■ **Exercise instructions**
Extract each line bearing the word "wide".

■ **Supplied records**

--- BEGIN ---

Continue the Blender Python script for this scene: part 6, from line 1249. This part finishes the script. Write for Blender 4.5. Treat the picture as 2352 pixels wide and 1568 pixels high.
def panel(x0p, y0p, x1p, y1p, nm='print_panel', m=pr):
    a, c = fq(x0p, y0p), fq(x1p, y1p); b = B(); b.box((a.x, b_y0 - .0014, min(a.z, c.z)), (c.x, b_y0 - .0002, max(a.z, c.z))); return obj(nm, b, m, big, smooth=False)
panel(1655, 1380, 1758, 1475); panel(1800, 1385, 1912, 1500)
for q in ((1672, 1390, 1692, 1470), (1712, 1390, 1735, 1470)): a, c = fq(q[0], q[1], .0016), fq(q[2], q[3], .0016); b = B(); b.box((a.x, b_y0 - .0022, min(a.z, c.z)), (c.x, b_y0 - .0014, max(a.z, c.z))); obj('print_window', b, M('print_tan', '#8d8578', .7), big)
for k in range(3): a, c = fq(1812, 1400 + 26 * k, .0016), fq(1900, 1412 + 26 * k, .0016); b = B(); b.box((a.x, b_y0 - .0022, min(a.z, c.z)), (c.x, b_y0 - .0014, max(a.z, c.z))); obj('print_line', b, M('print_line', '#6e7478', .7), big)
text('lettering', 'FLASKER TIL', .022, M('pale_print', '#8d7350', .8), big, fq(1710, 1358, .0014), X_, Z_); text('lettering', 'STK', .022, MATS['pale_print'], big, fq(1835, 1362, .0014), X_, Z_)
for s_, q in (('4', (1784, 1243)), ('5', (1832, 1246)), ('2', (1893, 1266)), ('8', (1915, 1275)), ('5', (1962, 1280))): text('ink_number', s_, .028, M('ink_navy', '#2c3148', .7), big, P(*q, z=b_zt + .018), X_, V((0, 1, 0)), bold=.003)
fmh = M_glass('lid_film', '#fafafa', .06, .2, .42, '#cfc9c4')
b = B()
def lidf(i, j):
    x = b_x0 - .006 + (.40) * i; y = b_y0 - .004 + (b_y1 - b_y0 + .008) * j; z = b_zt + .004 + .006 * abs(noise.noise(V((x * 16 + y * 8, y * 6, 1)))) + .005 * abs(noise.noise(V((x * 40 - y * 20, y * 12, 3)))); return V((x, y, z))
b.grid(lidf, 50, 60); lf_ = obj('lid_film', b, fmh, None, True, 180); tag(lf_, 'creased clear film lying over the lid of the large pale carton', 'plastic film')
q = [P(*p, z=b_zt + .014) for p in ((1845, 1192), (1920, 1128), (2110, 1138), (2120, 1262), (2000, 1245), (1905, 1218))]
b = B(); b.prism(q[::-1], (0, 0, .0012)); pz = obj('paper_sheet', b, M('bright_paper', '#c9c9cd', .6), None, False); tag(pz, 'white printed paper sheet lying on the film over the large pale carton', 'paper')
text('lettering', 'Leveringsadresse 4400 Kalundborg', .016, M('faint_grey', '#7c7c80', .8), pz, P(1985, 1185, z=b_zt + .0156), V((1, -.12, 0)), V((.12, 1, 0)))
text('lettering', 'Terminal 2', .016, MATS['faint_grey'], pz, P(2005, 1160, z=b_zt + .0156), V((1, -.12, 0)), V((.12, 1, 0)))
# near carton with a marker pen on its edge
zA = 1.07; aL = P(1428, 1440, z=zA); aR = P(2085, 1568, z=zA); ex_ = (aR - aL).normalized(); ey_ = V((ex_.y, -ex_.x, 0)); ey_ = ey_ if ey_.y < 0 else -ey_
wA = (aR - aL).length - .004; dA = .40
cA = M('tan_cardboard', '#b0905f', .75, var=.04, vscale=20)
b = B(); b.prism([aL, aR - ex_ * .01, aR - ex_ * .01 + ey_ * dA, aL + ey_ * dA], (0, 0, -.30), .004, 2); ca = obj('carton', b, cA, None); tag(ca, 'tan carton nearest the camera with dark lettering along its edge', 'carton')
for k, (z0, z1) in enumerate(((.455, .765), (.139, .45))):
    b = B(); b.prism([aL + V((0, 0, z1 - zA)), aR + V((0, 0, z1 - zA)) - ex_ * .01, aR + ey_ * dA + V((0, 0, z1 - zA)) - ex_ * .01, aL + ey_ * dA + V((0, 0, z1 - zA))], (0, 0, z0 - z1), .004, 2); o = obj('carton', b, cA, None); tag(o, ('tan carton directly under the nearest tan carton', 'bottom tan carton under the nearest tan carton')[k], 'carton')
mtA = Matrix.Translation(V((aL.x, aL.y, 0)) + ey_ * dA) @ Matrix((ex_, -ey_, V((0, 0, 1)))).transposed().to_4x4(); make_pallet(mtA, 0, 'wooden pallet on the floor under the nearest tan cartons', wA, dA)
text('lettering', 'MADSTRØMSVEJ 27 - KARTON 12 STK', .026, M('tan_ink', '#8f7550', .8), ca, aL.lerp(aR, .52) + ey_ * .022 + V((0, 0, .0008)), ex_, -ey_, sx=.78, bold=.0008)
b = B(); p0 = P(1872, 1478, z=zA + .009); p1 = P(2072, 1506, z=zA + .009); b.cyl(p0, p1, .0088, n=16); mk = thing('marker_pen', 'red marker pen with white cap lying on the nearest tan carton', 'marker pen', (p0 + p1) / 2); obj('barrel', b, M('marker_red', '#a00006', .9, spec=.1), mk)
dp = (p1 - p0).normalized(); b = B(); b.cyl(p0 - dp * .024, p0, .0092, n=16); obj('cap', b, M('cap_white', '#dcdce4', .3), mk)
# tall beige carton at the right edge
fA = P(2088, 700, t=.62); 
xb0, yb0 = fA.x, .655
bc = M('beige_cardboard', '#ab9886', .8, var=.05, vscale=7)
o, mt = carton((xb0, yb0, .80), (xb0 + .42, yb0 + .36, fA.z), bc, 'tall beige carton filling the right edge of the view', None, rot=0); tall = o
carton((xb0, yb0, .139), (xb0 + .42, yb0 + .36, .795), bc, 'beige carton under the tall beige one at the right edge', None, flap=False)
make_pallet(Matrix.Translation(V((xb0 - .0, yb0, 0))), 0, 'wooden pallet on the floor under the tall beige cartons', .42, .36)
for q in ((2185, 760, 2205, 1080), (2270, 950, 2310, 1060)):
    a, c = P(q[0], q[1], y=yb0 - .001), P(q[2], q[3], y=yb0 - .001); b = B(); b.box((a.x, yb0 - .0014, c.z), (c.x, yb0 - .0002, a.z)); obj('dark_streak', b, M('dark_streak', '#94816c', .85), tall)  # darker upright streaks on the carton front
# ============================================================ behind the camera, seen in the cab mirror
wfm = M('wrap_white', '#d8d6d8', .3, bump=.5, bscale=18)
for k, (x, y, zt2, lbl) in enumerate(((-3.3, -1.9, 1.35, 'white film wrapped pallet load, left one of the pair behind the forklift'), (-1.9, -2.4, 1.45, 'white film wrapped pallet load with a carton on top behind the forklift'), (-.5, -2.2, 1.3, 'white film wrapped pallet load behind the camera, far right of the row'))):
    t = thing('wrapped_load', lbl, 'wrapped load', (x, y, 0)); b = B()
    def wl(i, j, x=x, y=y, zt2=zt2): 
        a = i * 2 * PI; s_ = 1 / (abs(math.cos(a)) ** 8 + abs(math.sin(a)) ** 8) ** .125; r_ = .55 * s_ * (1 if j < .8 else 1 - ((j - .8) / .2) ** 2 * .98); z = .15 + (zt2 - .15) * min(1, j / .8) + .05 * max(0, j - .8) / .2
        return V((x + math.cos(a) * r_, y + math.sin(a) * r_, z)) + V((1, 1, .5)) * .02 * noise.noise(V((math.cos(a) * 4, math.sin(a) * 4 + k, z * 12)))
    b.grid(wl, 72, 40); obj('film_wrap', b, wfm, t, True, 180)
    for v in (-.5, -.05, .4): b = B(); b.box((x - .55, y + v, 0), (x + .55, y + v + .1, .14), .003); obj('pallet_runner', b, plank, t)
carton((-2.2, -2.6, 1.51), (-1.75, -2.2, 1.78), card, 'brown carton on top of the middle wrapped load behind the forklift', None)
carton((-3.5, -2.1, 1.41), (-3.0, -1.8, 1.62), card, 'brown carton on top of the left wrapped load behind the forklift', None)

--- END ---
--- BEGIN ---

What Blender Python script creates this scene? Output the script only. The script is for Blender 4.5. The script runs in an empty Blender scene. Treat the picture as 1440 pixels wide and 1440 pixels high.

--- END ---

■ **Full response**
Continue the Blender Python script for this scene: part 6, from line 1249. This part finishes the script. Write for Blender 4.5. Treat the picture as 2352 pixels wide and 1568 pixels high.
What Blender Python script creates this scene? Output the script only. The script is for Blender 4.5. The script runs in an empty Blender scene. Treat the picture as 1440 pixels wide and 1440 pixels high.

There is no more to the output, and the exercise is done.